Google has confirmed that this update should only effect a small percentage of queries, and that it will still use a multitude of other factors when determining which pages to serve to its users. Therefore, we will still see slow loading pages rank well for terms when they have high quality relevant content, but expect to see a traffic decrease when a competitor with a similar page and a faster load time emerges.

Previously, page speed has only been used as a ranking factor on desktop, and it hasn’t been an official mobile ranking factor until now. It is no new news that slow page load times have a negative effect on user experience, but as Google inevitably crack down on poor quality websites, we will be seeing webmasters and site owners scrambling to make sure that they are not affected by the latest upcoming update.

What does this mean for me?

If you think that your site that may be effected by slow page loads then there is still more than enough time to prepare for the latest update. Google have confirmed there will be no official notifications to webmasters that their webpages have been effected by the update, therefore people will have to keep a close eye on their traffic to assess if their website has been effected.

Here’s 5 ways you can prepare:

1. Ensure that your website is optimised for mobile. You can test if your website is mobile friendly with the Google tool mobile friendly test. If your website is not mobile friendly then it will not receive a large amount of mobile traffic.
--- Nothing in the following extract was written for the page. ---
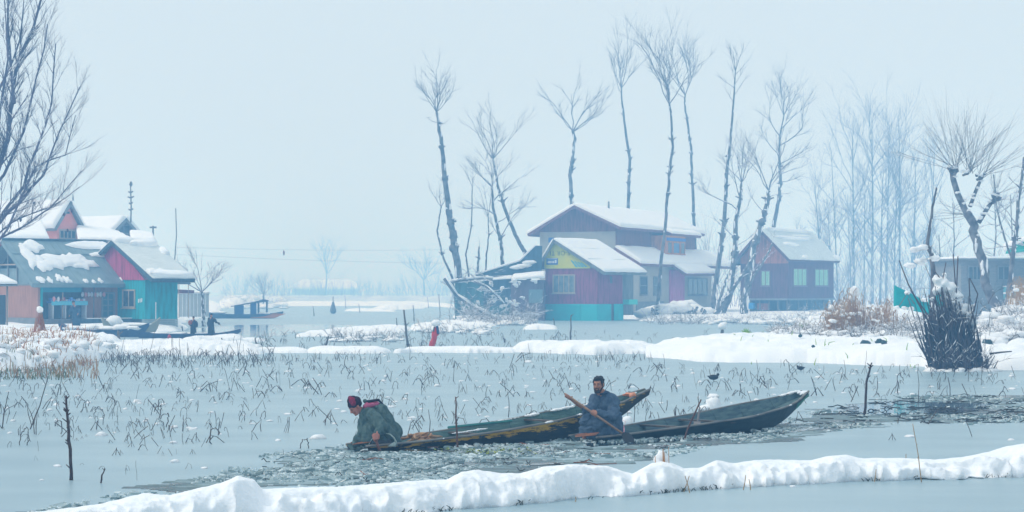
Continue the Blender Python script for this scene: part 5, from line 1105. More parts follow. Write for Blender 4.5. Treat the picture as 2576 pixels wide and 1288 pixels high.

2. Use Google Analytics to identify the slowest loading pages on your website. Using the Behaviour section of analytics, you can identify how quickly your webpages are loading and compare them to your average page load time across the site.

Google Analytics: Behaviour > Site Speed > Page Timings (Below shows the top 6 pages of a website and the average Page Load time for the site as a whole)

Example of page speeds in Google Analytics

3. If you have not implemented Google Analytics on your website you can use the Google Page Speed Insights tool to check the speed of individual pages. The tool will also offer suggestions and optimisations on how to improve the page load time.

Example of Google Page Speed Insights

4. Monitor your site in July to assess whether any pages have seen a sharp decrease in mobile visits – this will be a strong indicator that the page has been effected by the update.

 

5. Make sure that your web pages contain high quality content for your users, and optimise the content to rank for key search terms. Google is still focusing on user experience, and even with the latest announcement, getting the basics right is just as important as it always have been.